--- START OF Supplied information ---
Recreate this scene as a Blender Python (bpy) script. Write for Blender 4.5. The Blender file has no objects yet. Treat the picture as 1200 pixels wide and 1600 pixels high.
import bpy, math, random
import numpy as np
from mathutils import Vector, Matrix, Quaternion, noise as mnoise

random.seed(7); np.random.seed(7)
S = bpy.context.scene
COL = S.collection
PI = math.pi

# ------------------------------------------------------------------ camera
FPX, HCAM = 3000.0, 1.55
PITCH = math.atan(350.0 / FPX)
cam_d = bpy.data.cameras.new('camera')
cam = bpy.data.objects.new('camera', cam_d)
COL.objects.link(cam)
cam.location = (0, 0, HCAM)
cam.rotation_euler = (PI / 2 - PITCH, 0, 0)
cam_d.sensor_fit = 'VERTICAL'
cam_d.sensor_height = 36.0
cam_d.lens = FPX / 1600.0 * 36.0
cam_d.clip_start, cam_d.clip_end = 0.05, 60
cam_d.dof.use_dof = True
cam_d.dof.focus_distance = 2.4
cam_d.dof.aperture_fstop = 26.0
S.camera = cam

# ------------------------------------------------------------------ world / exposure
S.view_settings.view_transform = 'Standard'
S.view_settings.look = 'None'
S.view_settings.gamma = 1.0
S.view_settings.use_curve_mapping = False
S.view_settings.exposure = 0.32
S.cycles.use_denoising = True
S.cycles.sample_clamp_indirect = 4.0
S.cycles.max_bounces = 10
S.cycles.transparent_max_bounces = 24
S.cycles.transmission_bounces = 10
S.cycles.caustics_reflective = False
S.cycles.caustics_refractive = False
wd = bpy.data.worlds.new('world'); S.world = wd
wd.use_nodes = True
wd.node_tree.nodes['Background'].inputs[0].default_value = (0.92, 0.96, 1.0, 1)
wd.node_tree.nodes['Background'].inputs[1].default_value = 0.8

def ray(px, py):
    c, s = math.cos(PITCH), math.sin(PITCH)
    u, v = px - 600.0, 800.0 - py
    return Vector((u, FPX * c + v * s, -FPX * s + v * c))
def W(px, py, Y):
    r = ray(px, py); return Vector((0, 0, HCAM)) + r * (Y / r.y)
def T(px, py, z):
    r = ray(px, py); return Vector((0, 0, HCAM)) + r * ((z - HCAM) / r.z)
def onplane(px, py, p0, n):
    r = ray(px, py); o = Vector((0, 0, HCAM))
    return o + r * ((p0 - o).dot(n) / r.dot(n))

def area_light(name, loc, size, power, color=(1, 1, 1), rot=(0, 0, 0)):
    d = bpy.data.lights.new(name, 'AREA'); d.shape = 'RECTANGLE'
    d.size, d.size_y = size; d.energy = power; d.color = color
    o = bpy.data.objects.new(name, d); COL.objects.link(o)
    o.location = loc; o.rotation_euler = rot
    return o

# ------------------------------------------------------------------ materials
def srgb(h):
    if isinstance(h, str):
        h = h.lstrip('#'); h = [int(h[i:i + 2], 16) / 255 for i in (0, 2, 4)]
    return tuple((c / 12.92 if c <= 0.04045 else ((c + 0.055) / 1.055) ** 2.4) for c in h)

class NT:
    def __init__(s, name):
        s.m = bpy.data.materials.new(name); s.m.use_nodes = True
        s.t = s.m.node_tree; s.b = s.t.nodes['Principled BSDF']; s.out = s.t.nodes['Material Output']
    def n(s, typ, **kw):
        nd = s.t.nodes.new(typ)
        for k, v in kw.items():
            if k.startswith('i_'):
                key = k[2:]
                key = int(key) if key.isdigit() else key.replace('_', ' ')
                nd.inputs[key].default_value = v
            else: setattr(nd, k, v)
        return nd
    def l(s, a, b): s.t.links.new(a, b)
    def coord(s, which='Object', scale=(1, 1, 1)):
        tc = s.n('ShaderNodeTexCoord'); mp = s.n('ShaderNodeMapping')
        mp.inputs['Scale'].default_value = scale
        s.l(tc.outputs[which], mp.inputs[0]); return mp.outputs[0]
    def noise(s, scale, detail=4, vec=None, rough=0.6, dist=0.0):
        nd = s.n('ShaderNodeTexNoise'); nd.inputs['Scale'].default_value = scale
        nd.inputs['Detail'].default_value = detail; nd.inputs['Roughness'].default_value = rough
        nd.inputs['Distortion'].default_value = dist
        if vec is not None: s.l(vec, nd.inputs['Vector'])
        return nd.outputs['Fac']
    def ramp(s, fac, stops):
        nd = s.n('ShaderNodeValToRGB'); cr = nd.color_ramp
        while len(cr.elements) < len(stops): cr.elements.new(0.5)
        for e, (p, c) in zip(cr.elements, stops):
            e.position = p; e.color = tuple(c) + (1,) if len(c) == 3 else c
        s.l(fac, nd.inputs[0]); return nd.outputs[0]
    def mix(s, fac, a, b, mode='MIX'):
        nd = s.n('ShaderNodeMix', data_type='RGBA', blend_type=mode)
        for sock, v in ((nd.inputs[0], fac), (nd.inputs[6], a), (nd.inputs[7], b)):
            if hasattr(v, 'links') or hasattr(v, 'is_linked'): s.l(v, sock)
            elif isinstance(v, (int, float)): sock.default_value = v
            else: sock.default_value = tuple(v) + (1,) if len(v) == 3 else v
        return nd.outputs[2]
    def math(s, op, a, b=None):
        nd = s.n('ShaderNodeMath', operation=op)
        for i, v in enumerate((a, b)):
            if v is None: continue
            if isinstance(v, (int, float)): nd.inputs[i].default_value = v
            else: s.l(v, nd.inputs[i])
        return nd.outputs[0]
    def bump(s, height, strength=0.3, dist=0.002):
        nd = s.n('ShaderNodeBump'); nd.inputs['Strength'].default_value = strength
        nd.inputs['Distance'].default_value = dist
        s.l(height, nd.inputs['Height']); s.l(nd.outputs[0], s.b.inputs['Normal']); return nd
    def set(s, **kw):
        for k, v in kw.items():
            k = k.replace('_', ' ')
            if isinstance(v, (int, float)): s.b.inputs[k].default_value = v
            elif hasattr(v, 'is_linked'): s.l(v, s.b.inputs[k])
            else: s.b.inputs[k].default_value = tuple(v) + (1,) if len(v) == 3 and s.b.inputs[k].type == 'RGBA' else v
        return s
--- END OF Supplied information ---
Description of the task: Everything from the first line of the material through the line containing "PI = math.pi" is to be printed exactly; lines after that are to be left out.

Correct response:
Recreate this scene as a Blender Python (bpy) script. Write for Blender 4.5. The Blender file has no objects yet. Treat the picture as 1200 pixels wide and 1600 pixels high.
import bpy, math, random
import numpy as np
from mathutils import Vector, Matrix, Quaternion, noise as mnoise

random.seed(7); np.random.seed(7)
S = bpy.context.scene
COL = S.collection
PI = math.pi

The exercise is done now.